Female rugby players and match officials were 69% more likely to be targeted by online abuse during the Women's Rugby World Cup 2025 than their male counterparts were at the men's tournament in 2023, according to a new World Rugby report the governing body says sets a global standard for protecting players.
The monitoring, run with online-safety specialists Signify Group, scanned 440,340 posts and comments across X, Instagram, Facebook and TikTok during the tournament in England. Of those, 1,189 were verified as abusive, affecting 45 accounts. Seventeen accounts met the threshold for investigation and eight cases were referred to law enforcement and the platforms.
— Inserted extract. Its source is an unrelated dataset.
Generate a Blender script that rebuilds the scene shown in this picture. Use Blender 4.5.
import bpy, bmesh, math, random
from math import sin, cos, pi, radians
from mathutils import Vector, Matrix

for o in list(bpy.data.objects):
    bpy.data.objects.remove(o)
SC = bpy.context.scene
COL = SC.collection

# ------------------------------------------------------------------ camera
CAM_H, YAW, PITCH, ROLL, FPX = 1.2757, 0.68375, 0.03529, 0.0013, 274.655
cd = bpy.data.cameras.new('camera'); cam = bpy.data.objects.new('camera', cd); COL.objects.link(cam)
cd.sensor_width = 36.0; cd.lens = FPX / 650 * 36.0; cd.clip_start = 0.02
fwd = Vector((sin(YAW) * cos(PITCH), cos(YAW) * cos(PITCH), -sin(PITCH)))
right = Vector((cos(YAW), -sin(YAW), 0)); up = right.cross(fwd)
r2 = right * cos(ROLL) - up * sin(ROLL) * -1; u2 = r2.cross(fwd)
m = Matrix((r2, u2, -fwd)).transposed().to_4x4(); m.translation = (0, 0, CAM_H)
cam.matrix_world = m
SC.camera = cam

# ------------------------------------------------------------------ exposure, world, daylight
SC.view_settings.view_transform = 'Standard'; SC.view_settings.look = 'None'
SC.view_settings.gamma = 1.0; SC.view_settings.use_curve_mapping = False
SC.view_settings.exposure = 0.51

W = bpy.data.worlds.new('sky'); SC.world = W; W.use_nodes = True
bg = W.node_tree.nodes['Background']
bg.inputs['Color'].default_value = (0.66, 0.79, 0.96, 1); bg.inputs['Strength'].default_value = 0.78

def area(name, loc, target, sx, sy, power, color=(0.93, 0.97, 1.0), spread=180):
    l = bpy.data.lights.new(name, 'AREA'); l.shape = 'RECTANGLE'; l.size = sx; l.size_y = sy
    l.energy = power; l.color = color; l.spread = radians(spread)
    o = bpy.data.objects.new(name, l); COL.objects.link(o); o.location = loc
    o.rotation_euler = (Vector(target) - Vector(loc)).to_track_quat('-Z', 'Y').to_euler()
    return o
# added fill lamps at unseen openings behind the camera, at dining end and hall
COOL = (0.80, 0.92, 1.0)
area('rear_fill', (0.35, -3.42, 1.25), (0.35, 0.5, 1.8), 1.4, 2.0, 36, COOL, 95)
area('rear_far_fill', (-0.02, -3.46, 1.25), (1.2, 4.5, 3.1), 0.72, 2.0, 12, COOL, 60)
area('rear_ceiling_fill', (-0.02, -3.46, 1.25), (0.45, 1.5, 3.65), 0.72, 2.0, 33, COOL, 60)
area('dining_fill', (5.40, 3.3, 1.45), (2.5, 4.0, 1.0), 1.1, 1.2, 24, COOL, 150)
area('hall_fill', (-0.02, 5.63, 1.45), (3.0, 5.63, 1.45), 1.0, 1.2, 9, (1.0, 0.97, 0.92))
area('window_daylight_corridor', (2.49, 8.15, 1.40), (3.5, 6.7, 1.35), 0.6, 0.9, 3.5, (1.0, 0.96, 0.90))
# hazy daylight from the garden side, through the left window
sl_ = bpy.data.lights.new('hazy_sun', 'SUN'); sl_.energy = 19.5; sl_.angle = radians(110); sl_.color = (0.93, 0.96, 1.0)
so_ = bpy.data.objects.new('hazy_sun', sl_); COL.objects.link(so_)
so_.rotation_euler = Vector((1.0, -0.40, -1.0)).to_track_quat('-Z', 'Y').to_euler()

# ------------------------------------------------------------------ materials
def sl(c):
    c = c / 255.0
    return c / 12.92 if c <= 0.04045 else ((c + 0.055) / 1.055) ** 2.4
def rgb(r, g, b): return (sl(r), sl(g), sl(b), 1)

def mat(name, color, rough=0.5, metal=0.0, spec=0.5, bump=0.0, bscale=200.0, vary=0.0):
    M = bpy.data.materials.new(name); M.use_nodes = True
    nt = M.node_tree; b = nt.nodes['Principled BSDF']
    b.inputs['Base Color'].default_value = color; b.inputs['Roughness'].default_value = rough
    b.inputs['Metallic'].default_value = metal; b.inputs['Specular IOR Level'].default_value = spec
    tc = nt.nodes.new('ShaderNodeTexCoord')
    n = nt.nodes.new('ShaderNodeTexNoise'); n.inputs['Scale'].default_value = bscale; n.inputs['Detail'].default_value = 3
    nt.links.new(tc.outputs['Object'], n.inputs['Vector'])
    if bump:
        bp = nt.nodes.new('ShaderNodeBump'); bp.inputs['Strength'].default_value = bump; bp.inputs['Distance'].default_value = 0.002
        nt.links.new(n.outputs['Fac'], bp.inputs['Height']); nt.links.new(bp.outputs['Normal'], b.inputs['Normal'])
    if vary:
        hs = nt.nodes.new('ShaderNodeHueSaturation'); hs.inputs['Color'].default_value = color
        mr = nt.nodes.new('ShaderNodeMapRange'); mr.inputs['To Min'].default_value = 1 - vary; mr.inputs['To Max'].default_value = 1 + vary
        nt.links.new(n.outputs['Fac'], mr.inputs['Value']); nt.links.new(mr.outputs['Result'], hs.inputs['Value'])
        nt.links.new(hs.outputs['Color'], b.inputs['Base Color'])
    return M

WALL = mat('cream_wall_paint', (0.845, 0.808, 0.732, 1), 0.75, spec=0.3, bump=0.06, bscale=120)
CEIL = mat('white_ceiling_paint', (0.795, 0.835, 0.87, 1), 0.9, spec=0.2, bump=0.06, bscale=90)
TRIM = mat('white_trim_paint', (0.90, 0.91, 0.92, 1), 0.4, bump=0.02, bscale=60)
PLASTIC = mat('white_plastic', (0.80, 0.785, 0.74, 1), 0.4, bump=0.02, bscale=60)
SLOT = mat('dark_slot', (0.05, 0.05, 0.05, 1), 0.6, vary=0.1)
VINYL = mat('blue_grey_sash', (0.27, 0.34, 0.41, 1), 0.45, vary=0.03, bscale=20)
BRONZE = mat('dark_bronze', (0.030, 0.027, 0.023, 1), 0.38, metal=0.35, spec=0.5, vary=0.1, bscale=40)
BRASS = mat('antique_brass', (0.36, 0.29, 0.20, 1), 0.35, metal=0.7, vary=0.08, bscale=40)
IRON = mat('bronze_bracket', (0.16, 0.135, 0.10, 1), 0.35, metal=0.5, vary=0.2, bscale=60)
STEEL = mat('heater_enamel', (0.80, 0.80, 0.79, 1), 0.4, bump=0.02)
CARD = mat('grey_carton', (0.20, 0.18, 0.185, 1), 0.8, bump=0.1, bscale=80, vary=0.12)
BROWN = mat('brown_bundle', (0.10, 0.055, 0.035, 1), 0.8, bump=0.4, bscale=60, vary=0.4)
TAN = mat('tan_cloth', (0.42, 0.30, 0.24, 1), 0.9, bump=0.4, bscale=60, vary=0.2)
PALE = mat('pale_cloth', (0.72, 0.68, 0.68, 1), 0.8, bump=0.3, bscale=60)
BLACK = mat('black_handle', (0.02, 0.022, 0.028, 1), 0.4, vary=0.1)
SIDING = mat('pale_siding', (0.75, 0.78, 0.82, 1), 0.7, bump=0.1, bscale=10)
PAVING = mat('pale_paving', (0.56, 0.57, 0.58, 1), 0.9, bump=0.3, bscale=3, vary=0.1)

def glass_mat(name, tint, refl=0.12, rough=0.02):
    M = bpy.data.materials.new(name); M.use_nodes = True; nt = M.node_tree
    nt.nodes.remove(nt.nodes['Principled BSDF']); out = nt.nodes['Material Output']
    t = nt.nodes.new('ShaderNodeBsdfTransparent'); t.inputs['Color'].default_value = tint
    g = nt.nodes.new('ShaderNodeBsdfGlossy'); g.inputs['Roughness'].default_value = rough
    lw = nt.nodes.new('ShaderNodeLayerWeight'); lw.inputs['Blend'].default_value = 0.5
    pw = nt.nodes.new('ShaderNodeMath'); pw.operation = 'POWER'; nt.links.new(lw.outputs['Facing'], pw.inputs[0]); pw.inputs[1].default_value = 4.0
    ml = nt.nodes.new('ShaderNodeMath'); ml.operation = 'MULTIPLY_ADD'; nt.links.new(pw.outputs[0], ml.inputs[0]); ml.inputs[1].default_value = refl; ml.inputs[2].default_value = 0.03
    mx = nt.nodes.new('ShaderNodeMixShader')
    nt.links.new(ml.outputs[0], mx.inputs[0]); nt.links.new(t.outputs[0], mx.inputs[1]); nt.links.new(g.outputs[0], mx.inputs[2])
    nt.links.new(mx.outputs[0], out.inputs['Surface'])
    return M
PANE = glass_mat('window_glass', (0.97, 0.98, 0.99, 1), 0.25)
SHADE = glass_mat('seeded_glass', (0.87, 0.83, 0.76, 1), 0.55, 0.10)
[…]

Instagram accounted for 54% of the verified abuse, with body shaming, transphobia and sexism the most common forms. Offenders were traced to Belgium, France, the United Kingdom, New Zealand and the United States.
The overall share of abusive posts was small, 0.27% at the women's event against 0.16% at the men's World Cup in 2023, but World Rugby said the gender gap in targeted abuse was the headline concern.
"Social media has transformed sport for the better, enabling connection, storytelling and growth. But it also increases the risk of harm, stress and suffering," World Rugby chief executive Alan Gilpin said. He said the governing body "took a stand at Women's Rugby World Cup 2025 to say that there is no place for hate in rugby or in society" and would "take all necessary steps to call out, locate and take action against abusers."
Gilpin was candid about the limits of enforcement. "Policing harmful behaviour at scale is difficult, legislation varies globally and platform thresholds for action remain high," he said. "That is why leadership, collaboration and real-world action are essential." He added: "Protecting our people is fundamental to the future of rugby. By acting decisively and collectively, we can ensure rugby remains a sport where everyone belongs."
Signify chief executive and founder Jonathan Hirshler said the trend was consistent across women's sport. "Data from the Women's Rugby World Cup 2025 and across global sport confirms a clear trend: as the visibility and success of women's sport grows, so too does the volume and severity of targeted online abuse," he said. He credited World Rugby's mix of "advanced technology with expert human analysis and the support of law enforcement" for sending a message that "online abuse has no place in sport, and those responsible will be held to account."
The findings land as the women's game rides a commercial and attendance boom off the back of a record-breaking home tournament for England's Red Roses. World Rugby said the monitoring service, first deployed at the men's 2023 World Cup, will continue as a permanent fixture at its major events.